Спасибо за присланные фельетоны. Они доставили большое удовольствие и мне и Шарлю. Шарль сообщит тебе все подробности нашей брюссельской жизни. Я с головой ушел в свою книгу. Завтра, в пятницу, все мы — Жирарден, Дюма, Шарль и я — обедаем с одним местным издателем, г-ном Мюкардтом. Издатель этот собирается мне сделать достойные меня, как он выразился, предложения. Посмотрим. А пока я ревностно тружусь над «Бонапартом». Буашо, изгнанный из Швейцарии, приехал повидаться со мной. Он не задержится здесь. Завтра он уезжает в Лондон. Он мне сказал, что хотел бы служить звеном между Ледрю-Ролленом и мною. Я подумаю над этим. Буашо молод, серьезен, умен и великолепно разбирается в военном деле.
Я дал ему письмо к рабочему по имени Демулен (это друг Пьера Леру), который задумал основать в Лондоне французскую типографию и просит моей помощи.

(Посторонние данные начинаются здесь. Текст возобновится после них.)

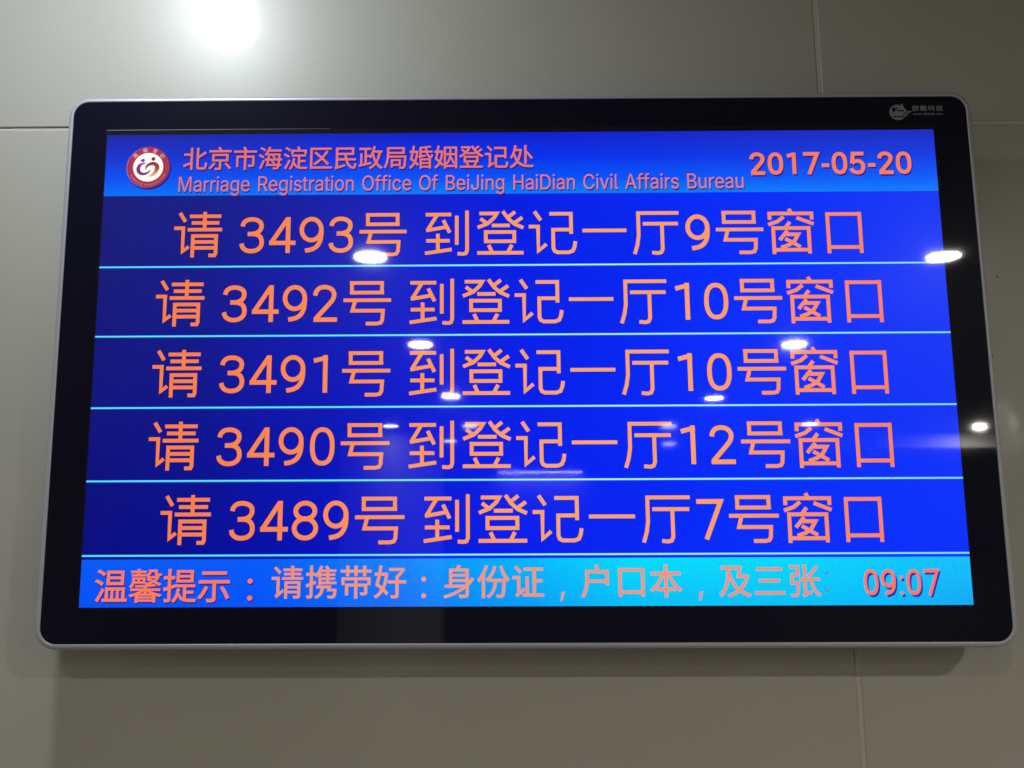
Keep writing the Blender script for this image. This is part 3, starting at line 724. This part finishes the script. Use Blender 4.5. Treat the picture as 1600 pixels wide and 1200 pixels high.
    '示': '234 351 196 267 149 188 95 116 35 56 104 11 163 76 219 153 269 239 311 330|684 320 738 243 788 161 830 80 859 10 934 44 903 114 860 193 808 274 753 349|149 766 149 692 853 692 853 766|60 523 60 449 461 449 461 19 456 3 437 -2 284 0 311 -79 372 -79 423 -77 463 -73 494 -66 522 -49 538 -23 542 18 542 449 941 449 941 523',
    '科': '503 727 549 693 594 656 633 619 663 585 715 633 684 667 643 704 597 739 551 771|463 466 513 432 562 393 606 354 640 319 690 368 655 403 611 441 560 477 510 510|372 826 306 802 226 780 140 761 53 745 74 687 212 709 212 558 43 558 43 488 202 488 167 400 124 314 77 235 28 172 67 103 105 156 143 219 179 290 212 365 212 -78 286 -78 286 387 379 238 425 296 286 469 286 488 434 488 434 558 286 558 286 725 418 766|422 190 433 118 762 172 762 -78 836 -78 836 185 965 206 954 275 836 256 836 841 762 841 762 244',
    '記': '91 543 91 484 392 484 392 543|72 403 72 343 412 343 412 403|42 684 42 622 443 622 443 684|159 814 184 784 207 751 227 718 242 689 303 725 288 753 268 784 243 816 217 846|485 785 485 713 824 713 824 457 498 457 498 59 504 0 526 -36 568 -55 632 -60 827 -60 889 -51 927 -18 949 46 961 147 891 177 885 92 875 42 856 17 823 11 638 11 597 15 578 29 573 59 573 386 824 386 824 332 899 332 899 785|84 267 84 -72 151 -72 151 -26 395 -26 395 267|151 205 328 205 328 36 151 36',
    '记': '124 769 167 729 211 687 250 645 280 608 335 661 176 815|200 -61 200 -60 215 -44 247 -18 307 26 408 98 384 163 280 92 280 526 46 526 46 453 206 453 206 93 197 49 178 16 157 -4|419 770 419 695 816 695 816 442 438 442 438 57 445 -3 470 -41 516 -60 586 -65 816 -65 883 -55 926 -22 950 42 962 143 889 175 884 89 872 38 849 13 812 7 591 7 543 11 520 26 515 56 515 370 816 370 816 318 891 318 891 770',
    '证': '102 769 144 731 187 690 226 650 257 615 309 667 278 701 238 740 194 779 151 814|352 30 352 -40 962 -40 962 30 724 30 724 360 922 360 922 431 724 431 724 693 940 693 940 763 386 763 386 693 647 693 647 30 512 30 512 512 438 512 438 30|50 526 50 454 191 454 191 107 185 70 170 39 152 15 135 -1 181 -52 394 124 364 188 264 112 264 526',
    '请': '107 772 148 734 189 693 227 652 256 617 307 670 278 704 239 743 197 782 155 818|42 526 42 454 192 454 192 88 184 49 164 20 144 2 184 -62 199 -45 230 -17 291 31 393 110 368 174 264 96 264 526|494 212 808 212 808 130 494 130|494 265 494 342 808 342 808 265|614 840 614 762 382 762 382 704 614 704 614 640 407 640 407 585 614 585 614 516 352 516 352 458 960 458 960 516 688 516 688 585 899 585 899 640 688 640 688 704 929 704 929 762 688 762 688 840|424 400 424 -79 494 -79 494 75 808 75 808 5 804 -8 790 -12 677 -11 699 -76 748 -76 788 -75 819 -71 843 -64 865 -50 877 -28 880 4 880 400',
    '身': '702 531 702 439 285 439 285 531|702 588 285 588 285 676 702 676|702 381 702 298 685 284 285 284 285 381|78 284 78 217 597 217 473 141 338 75 193 20 42 -25 88 -88 256 -32 415 36 565 116 702 211 702 27 696 6 673 -1 497 1 524 -75 593 -75 649 -73 693 -69 726 -61 755 -44 771 -16 775 26 775 272 820 315 862 360 902 407 939 457 874 490 775 368 775 742 497 742 544 829 458 843 418 742 211 742 211 284',
    '酷': '565 806 551 729 532 655 508 587 479 529 542 495 590 612 701 612 701 453 487 453 487 386 964 386 964 453 772 453 772 612 941 612 941 680 772 680 772 840 701 840 701 680 610 680 635 794|522 299 522 -77 591 -77 591 -30 858 -30 858 -75 931 -75 931 299|591 38 591 231 858 231 858 38|126 159 391 159 391 54 126 54|126 216 126 299 153 273 192 320 215 371 227 424 230 473 230 553 286 553 286 365 290 328 306 311 338 307 387 307 391 307 391 216|47 801 47 737 166 737 166 618 64 618 64 -76 126 -76 126 -7 391 -7 391 -68 455 -68 455 618 352 618 352 737 467 737 467 801|227 618 227 737 290 737 290 618|126 312 126 553 186 553 186 474 184 434 175 392 157 351|329 553 391 553 391 352 379 351 342 351 331 354 329 366',
    '馨': '259 840 259 792 74 792 74 745 259 745 259 698 101 698 101 651 490 651 490 698 327 698 327 745 510 745 510 792 327 792 327 840|593 823 593 769 587 739 561 713 503 691 532 641 591 666 627 697 645 731 650 768 650 772 767 772 767 739 771 697 790 673 830 665 900 665 949 670 945 718 898 713 845 713 832 718 830 738 830 823|546 548 669 499 626 483 581 471 535 461 487 453 516 405 573 416 629 431 683 449 733 472 908 385 943 431 787 505 819 531 848 560 872 593 892 629 856 644 845 642 542 642 542 592 806 592 783 568 758 547 729 529 579 586|269 563 269 495 176 495 178 535 178 563|322 563 419 563 419 495 322 495|116 608 116 537 113 494 102 449 78 404 37 361 90 323 119 352 141 383 157 416 168 450 482 450 482 608|78 297 78 243 367 243 292 206 209 173 121 145 36 124 79 70 217 114 217 -81 288 -81 288 -53 721 -53 721 -77 795 -77 795 112 924 76 966 130 878 148 790 174 706 206 634 243 922 243 922 297 534 297 534 351 812 378 757 422 646 409 508 400 357 394 207 392 222 343 464 347 464 297|464 243 464 160 322 160 359 179 395 200 427 221 457 243|534 243 545 243 574 221 606 200 640 179 677 160 534 160|288 34 721 34 721 -9 288 -9|288 74 288 115 721 115 721 74',
}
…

Ты видишь, что все дела хоть и медленно, а подвигаются. Отнесемся терпимо к этой медлительности. Лишь то для меня нестерпимо, милый друг, что ты в изгнании, что Виктор в тюрьме, что наши друзья в тюрьме, что моя дочь далеко от меня. С каждым днем я все нетерпеливей жду встречи с вами. Малютка Адель, думай обо мне и играй для меня «Brama». Мне кажется, будто я слышу эту знакомую мелодию. Шлю вам обеим тысячу поцелуев и всю мою душу впридачу.
Жюлю Жанену
Брюссель, 24 марта 1852
Я получил ваши четыре странички и тут же пишу вам несколько слов. Ваше письмо застало меня за работой над историей этого человека, которую я пишу для Франции и для потомства (надеюсь, что ради них стоит потрудиться). Да полно, человек ли это?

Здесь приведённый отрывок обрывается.